Em pouco tempo, Méliès conseguiu um feito admirável. Era querido por todas as categorias de público ao mesmo tempo em que conquistara o reconhecimento da crítica — ainda que esta não entendesse direito onde ele pretendia chegar, contudo saudava seu vanguardismo. Era um poeta soberbo, que no lugar das palavras, usava imagens, arte totalmente nova, impossível até então. Um homem de gênio, que fundia realidade e fantasia na sua essência mais obscura, dando corpo a obras de arte realistas e mágicas de uma só vez. Só mais tarde, ao constatarem que Méliès já gozava de algum prestígio entre os círculos mais refinados de Paris, os críticos assumiriam a natureza desbravadora de seu trabalho e o classificariam como o primeiro autor de cinema.
A obsessão de Méliès pelo que se tornaria a sétima arte nascera em 1895, quando assistiu a uma demonstração privada do cinematógrafo, uma engenhoca que reproduzia imagens fotográficas numa tela, mas dando-lhes movimento, vida. Soube que se tratava de um aparelho idealizado pelos irmãos Lumière e tentou a todo custo persuadi-los a lhe vender a máquina. Os Lumière, claro, recusaram e ele foi bater noutra porta. Adaptou o animatograma do projetor Robert W. Paul a fim de que funcionasse como uma câmera que punha o material fotográfico para rodar e, assim, obter o efeito que desejava. Por ser muito ruidosa, ele a chamou de metralhadora.

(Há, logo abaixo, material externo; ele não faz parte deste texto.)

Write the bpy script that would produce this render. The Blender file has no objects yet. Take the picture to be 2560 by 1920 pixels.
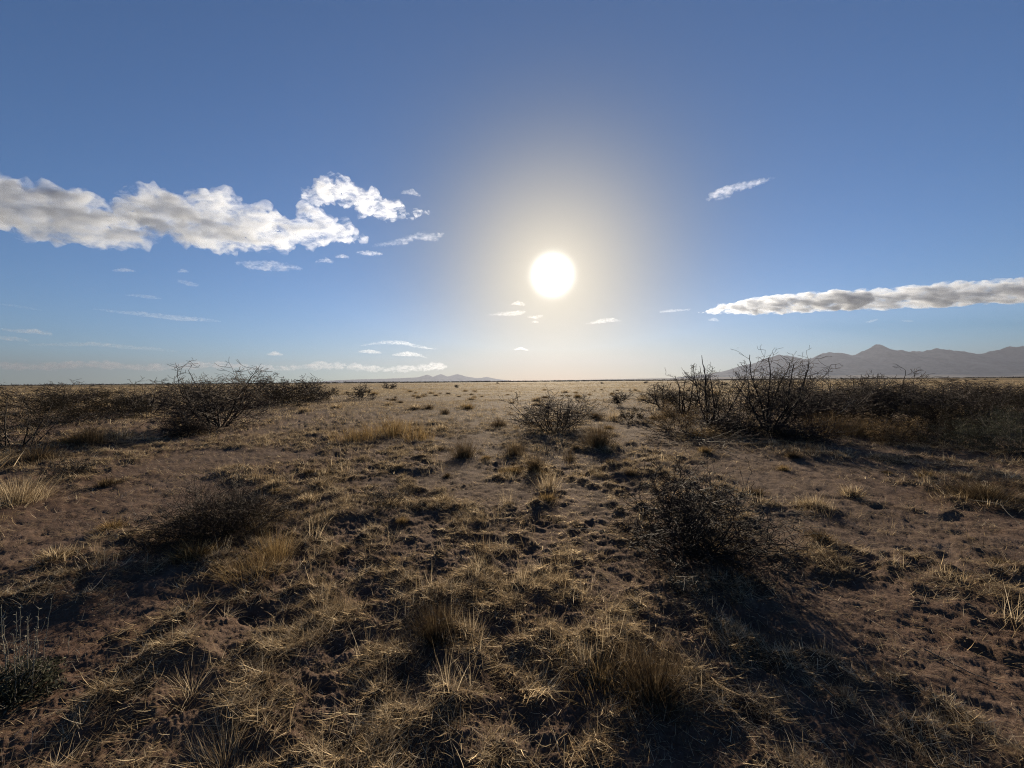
import bpy, math, random
import numpy as np
from mathutils import Vector, Matrix

random.seed(11)
C = bpy.context.scene
COL = C.collection
R = math.radians

# ------------------------------------------------------------------ camera
W0, H0 = 2560.0, 1920.0
FPX = 950.0                       # focal length in photo pixels
CAM_H = 1.55
cd = bpy.data.cameras.new('camera')
cd.sensor_width = 36.0
cd.lens = 36.0 * FPX / W0
cd.clip_start = 0.05
cd.clip_end = 200000.0
cam = bpy.data.objects.new('camera', cd)
COL.objects.link(cam)
PITCH, ROLL = R(-0.42), R(-0.45)
M_CAM = (Matrix.Translation((0, 0, CAM_H)) @ Matrix.Rotation(R(90) + PITCH, 4, 'X') @ Matrix.Rotation(ROLL, 4, 'Z'))
cam.matrix_world = M_CAM
C.camera = cam


def ray(px, py):
    v = Vector(((px - W0 / 2) / FPX, -(py - H0 / 2) / FPX, -1.0))
    return (M_CAM.to_3x3() @ v)


# ------------------------------------------------------------------ sun, sky, exposure
sdir = ray(1381, 688).normalized()
SUN_EL = math.asin(sdir.z)
SUN_AZ = math.atan2(sdir.x, sdir.y)
SUN_STRENGTH = 5.0
SKY_STRENGTH = 0.05
EXPOSURE = 1.46
SKY_TINT = (0.405, 0.583, 0.785)
SUN_TINT = (0.24, 0.165, 0.085)
# (radiance, width in degrees, falloff power, colour)
LOW_DUST = 0.085
AUREOLE = [(1.2, 2.4, 3.2, (1.0, 0.98, 0.92)),
           (0.17, 4.2, 1.15, (1.0, 0.88, 0.70)),
           (0.195, 14.0, 2.2, (1.0, 0.90, 0.745))]
sl = bpy.data.lights.new('sun', 'SUN')
sl.energy = SUN_STRENGTH
sl.angle = R(0.53)
sl.color = (1.0, 0.83, 0.61)
so = bpy.data.objects.new('sun', sl)
so.rotation_euler = (-sdir).to_track_quat('-Z', 'Y').to_euler()
COL.objects.link(so)

w = bpy.data.worlds.new('World')
C.world = w
w.use_nodes = True
nt = w.node_tree
for n in list(nt.nodes):
    nt.nodes.remove(n)


def nd(t, kind, **kw):
    n = t.nodes.new(kind)
    for k, v in kw.items():
        if k in n.inputs.keys() if hasattr(n.inputs, 'keys') else False:
            n.inputs[k].default_value = v
        else:
            setattr(n, k, v)
    return n


sky = nd(nt, 'ShaderNodeTexSky', sky_type='NISHITA', sun_disc=False, sun_elevation=SUN_EL, sun_rotation=SUN_AZ,
         altitude=1300.0, air_density=1.0, dust_density=0.15, ozone_density=2.0)


def math_node(t, op, a, b=None, c=None):
    n = t.nodes.new('ShaderNodeMath')
    n.operation = op
    for i, v in enumerate((a, b, c)):
        if v is None:
            continue
        if isinstance(v, (int, float)):
            n.inputs[i].default_value = v
        else:
            t.links.new(v, n.inputs[i])
    return n.outputs[0]


def vec_node(t, op, a, b=None, scale=None):
    n = t.nodes.new('ShaderNodeVectorMath')
    n.operation = op
    for i, v in enumerate((a, b)):
        if v is None:
            continue
        if isinstance(v, (tuple, list)):
            n.inputs[i].default_value = v
        else:
            t.links.new(v, n.inputs[i])
    if scale is not None:
        if isinstance(scale, (int, float)):
            n.inputs['Scale'].default_value = scale
        else:
            t.links.new(scale, n.inputs['Scale'])
    return n.outputs['Value'] if op == 'DOT_PRODUCT' else n.outputs[0]


# deep blue desert air plus the bright aureole of dusty air round the sun
geo = nt.nodes.new('ShaderNodeTexCoord')
ang = math_node(nt, 'ARCCOSINE', math_node(nt, 'MINIMUM', vec_node(nt, 'DOT_PRODUCT', vec_node(nt, 'NORMALIZE', geo.outputs['Generated']), tuple(sdir)), 0.999999))
deg = math_node(nt, 'MULTIPLY', ang, 180.0 / math.pi)
near_sun = math_node(nt, 'EXPONENT', math_node(nt, 'MULTIPLY', math_node(nt, 'POWER', math_node(nt, 'DIVIDE', deg, 19.0), 2.2), -1.0))
# the dusty air low under the sun
dirn = vec_node(nt, 'NORMALIZE', geo.outputs['Generated'])
sep = nt.nodes.new('ShaderNodeSeparateXYZ')
nt.links.new(dirn, sep.inputs[0])
azd = math_node(nt, 'SUBTRACT', math_node(nt, 'ARCTAN2', sep.outputs[0], sep.outputs[1]), SUN_AZ)
low = math_node(nt, 'EXPONENT', math_node(nt, 'MULTIPLY', math_node(nt, 'ADD', math_node(nt, 'POWER', math_node(nt, 'ABSOLUTE', math_node(nt, 'DIVIDE', azd, R(24))), 2.0), math_node(nt, 'POWER', math_node(nt, 'ABSOLUTE', math_node(nt, 'DIVIDE', sep.outputs[2], 0.16)), 2.0)), -1.0))
near_sun = math_node(nt, 'MAXIMUM', near_sun, math_node(nt, 'MULTIPLY', low, 0.97))
mixn = nt.nodes.new('ShaderNodeMix')
mixn.data_type = 'RGBA'
nt.links.new(near_sun, mixn.inputs[0])
mixn.inputs[6].default_value = (*SKY_TINT, 1)
mixn.inputs[7].default_value = (*SUN_TINT, 1)
acc = vec_node(nt, 'MULTIPLY', sky.outputs[0], mixn.outputs[2])
for amp, width, power, colr in AUREOLE:
    e = math_node(nt, 'EXPONENT', math_node(nt, 'MULTIPLY', math_node(nt, 'POWER', math_node(nt, 'DIVIDE', deg, width), power), -1.0))
    acc = vec_node(nt, 'ADD', acc, vec_node(nt, 'SCALE', colr, scale=math_node(nt, 'MULTIPLY', e, amp / SKY_STRENGTH)))
acc = vec_node(nt, 'ADD', acc, vec_node(nt, 'SCALE', (1.0, 0.76, 0.45), scale=math_node(nt, 'MULTIPLY', low, LOW_DUST / SKY_STRENGTH)))
bg = nt.nodes.new('ShaderNodeBackground')
bg.inputs['Strength'].default_value = SKY_STRENGTH
out = nt.nodes.new('ShaderNodeOutputWorld')
nt.links.new(acc, bg.inputs['Color'])
nt.links.new(bg.outputs[0], out.inputs['Surface'])

vs = C.view_settings
vs.view_transform = 'Standard'
vs.look = 'None'
vs.exposure = EXPOSURE
vs.gamma = 1.0
vs.use_curve_mapping = False
C.render.engine = 'CYCLES'
cy = C.cycles
cy.use_denoising = True
cy.filter_width = 1.1
cy.denoising_prefilter = 'NONE'
cy.denoising_input_passes = 'RGB_ALBEDO_NORMAL'
cy.max_bounces = 6
cy.diffuse_bounces = 3
cy.glossy_bounces = 2
cy.transmission_bounces = 4
cy.volume_bounces = 1
cy.transparent_max_bounces = 12
cy.caustics_reflective = False
cy.caustics_refractive = False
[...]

Equipamentos que faziam barulho em excesso não eram exatamente um problema quando só se conhecia o cinema sem som, mas Méliès estava insatisfeito e não sossegava enquanto tudo não ficasse como ele tinha em mente. Ia burilando suas descobertas, se aprimorando em suas manobras com a câmera e desenvolvendo outras. Toda essa dedicação pode ser conferida em 194 filmes, de duração entre 27 segundos e quarenta minutos, na ordem em que foram lançados e disponíveis para acesso gratuito no YouTube. O link da playlist com os filmes de Méliès está no fim do texto.

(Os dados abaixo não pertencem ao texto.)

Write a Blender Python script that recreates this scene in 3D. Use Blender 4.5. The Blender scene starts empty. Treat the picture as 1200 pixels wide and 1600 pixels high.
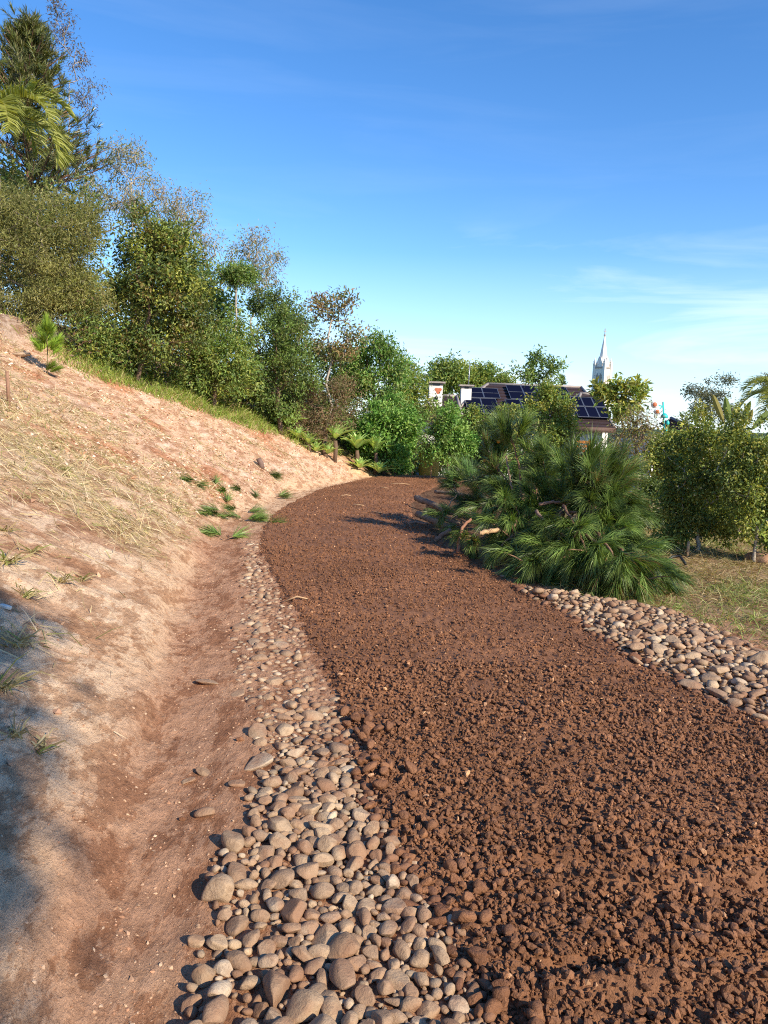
import bpy, bmesh, math, random
import numpy as np
from mathutils import Vector, Matrix

rng = np.random.default_rng(7)
random.seed(7)
scene = bpy.context.scene
COL = scene.collection

# ------------------------------------------------------------------ camera
F = 1200.0                                     # focal length in photo pixels (1200 x 1600)
CAM = np.array([0.0, 0.0, 1.6])
PITCH, ROLL = math.radians(90 - 7.125), math.radians(2.0)
_rx = np.array([[1, 0, 0], [0, math.cos(PITCH), -math.sin(PITCH)], [0, math.sin(PITCH), math.cos(PITCH)]])
_rz = np.array([[math.cos(ROLL), -math.sin(ROLL), 0], [math.sin(ROLL), math.cos(ROLL), 0], [0, 0, 1]])
CR = _rx @ _rz
cam_data = bpy.data.cameras.new('camera')
cam = bpy.data.objects.new('camera', cam_data)
COL.objects.link(cam)
M = Matrix([list(r) + [0] for r in CR] + [[0, 0, 0, 1]])
M.translation = Vector(CAM)
cam.matrix_world = M
cam_data.sensor_fit = 'VERTICAL'
cam_data.sensor_height = 36.0
cam_data.lens = 27.0
cam_data.clip_start = 0.05
cam_data.clip_end = 6000
scene.camera = cam

# ------------------------------------------------------------------ sky, sun, exposure
SUN_ELEV = math.radians(31)
SUN_AZ = math.radians(134)                     # clockwise from +Y
world = bpy.data.worlds.new('World')
scene.world = world
world.use_nodes = True
wn = world.node_tree
wn.nodes.clear()
def W(t, **k):
    n = wn.nodes.new(t)
    for a, b in k.items(): setattr(n, a, b)
    return n
w_out = W('ShaderNodeOutputWorld'); w_bg = W('ShaderNodeBackground')
w_sky = W('ShaderNodeTexSky', sky_type='NISHITA', sun_disc=False, sun_elevation=SUN_ELEV, sun_rotation=SUN_AZ,
          altitude=800.0, air_density=1.0, dust_density=0.1, ozone_density=1.6)
w_hs = W('ShaderNodeHueSaturation'); w_hs.inputs['Saturation'].default_value = 1.28
w_tc = W('ShaderNodeTexCoord')
w_map = W('ShaderNodeMapping'); w_map.inputs['Scale'].default_value = (1.1, 1.1, 9.0); w_map.inputs['Rotation'].default_value = (0.0, -0.06, 0.3); w_map.inputs['Location'].default_value = (0.35, 0.2, 0.26)
w_nz = W('ShaderNodeTexNoise'); w_nz.inputs['Scale'].default_value = 2.1; w_nz.inputs['Detail'].default_value = 7.0
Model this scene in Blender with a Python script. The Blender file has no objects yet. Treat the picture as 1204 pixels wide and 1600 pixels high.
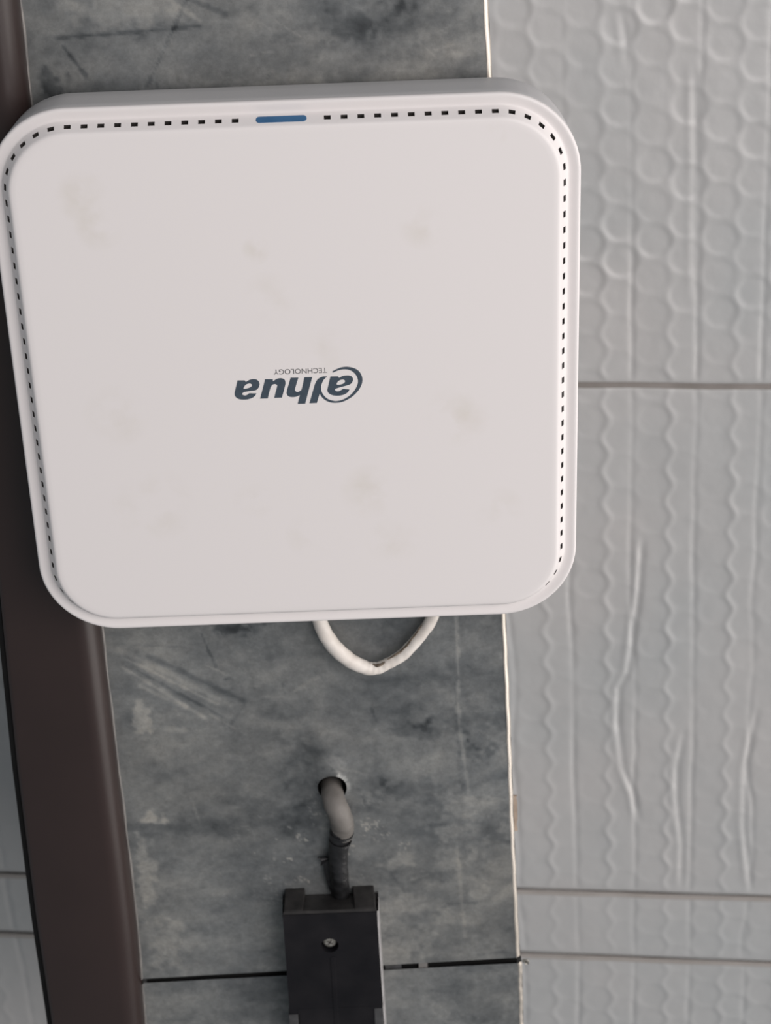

No que se pretendeu uma autobiografia do cineasta — escrita em terceira pessoa por um ghostwriter incumbido de entregar um “dicionário de homens ilustres”, ele se define como “um engenheiro de grande precisão” e “genial por natureza”. De fato, apesar da imodéstia, esse fundador do show business tinha sido mesmo essencial para que o cinema deixasse de engatinhar, desse seus primeiros passos e se firmasse como manifestação artística. Fazer cinema, como se depreende do relato de Méliès, era uma epopeia, tendo o herói de fabricar todo o arsenal de que fosse prescindir. Hoje, quem se propõe a fazer cinema acha com facilidade toda a aparelhagem necessária, cada vez mais moderna, graças à tecnologia. O que só faz ressaltar a genialidade de Méliès, bem como de Pathé, Gaumont e outros, criadores de máquinas que iam se sobrepondo e cedendo espaço a outras que atendiam melhor a demanda dos diretores e do mercado, em franca e incontrolável ascensão. Até que, enfim, surgiu Hollywood.
Martin Scorsese, a princípio um detrator do que Méliès fazia — para o americano, aquilo era outra coisa, jamais cinema — acabou, claro, tendo de engolir o que dissera: Scorsese foi obrigado, por óbvio, a igualmente lançar mão de inúmeras possibilidades inviáveis no mundo real (por causa dos custos, inclusive) para imprimir verossimilhança a obras como “O Aviador” e “O Irlandês”. Se o cinema do francês era fundado nos efeitos especiais, que conseguia materializar à custa de muito sacrifício, o que dizer do que se transformou numa indústria, uma genuína fábrica de ilusões?
Acontece que também nisso Méliès teve a primazia. Foi ele quem construiu o primeiro estúdio de cinema na Europa, sem descuidar dos filmes, muitos estrelados por ele — tudo isso sem computador. Embora o emprego de recursos como a computação gráfica seja o responsável por quase todo trabalho duro nos mais variados tipos de filme — nos de aventura, ficção científica e animação, sobretudo —, pode-se considerar Georges Méliès o inventor da Marvel, para o bem ou para o mal. E de Scorsese também.